Plasma-catalytic conversion of CO2 and CO2/H2O in a surface-wave sustained microwave discharge

Abstract

The conversion of CO2 and CO2/H2O mixtures on a TiO2 supported NiO catalyst in a pulsed surface-wave sustained microwave discharge has been investigated. The influence of the catalyst preparation method (conventional calcination (in air or Ar) vs. Ar plasma-assisted decomposition) on the CO2 conversion and its energy efficiency has been studied. The results demonstrate that the Ar plasma-treated catalyst is more active compared to the conventional calcined one.
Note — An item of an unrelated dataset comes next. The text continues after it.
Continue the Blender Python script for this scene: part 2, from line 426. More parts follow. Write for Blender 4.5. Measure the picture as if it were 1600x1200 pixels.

The plasma-treated catalyst increases the CO2 conversion and its energy efficiency almost by a factor of two, compared to the plasma only assisted CO2 dissociation, while the conventional calcined catalysts affect the CO2 conversion rather insignificantly. The conversion of CO2 is found to be about 45% at 70Torr in pure CO2 with Ar plasma-treated catalyst, having an energy efficiency of 56%. In the case of CO2/H2O mixture, the CO2 conversion efficiency reaches 42% (energy efficiency is 52%) at 60Torr. The catalyst characterization shows that Ar plasma treatment may result in a higher density of oxygen vacancies and a comparatively uniform distribution of NiO on the TiO2 surface. The dissociative electron attachment of CO2 at the catalyst surface enhanced by the oxygen vacancies and plasma electrons may explain the increase of conversion and energy efficiencies in this case. A mechanism of plasma–catalytic conversion of CO2 at the catalyst surface in CO2/H2O mixture is proposed.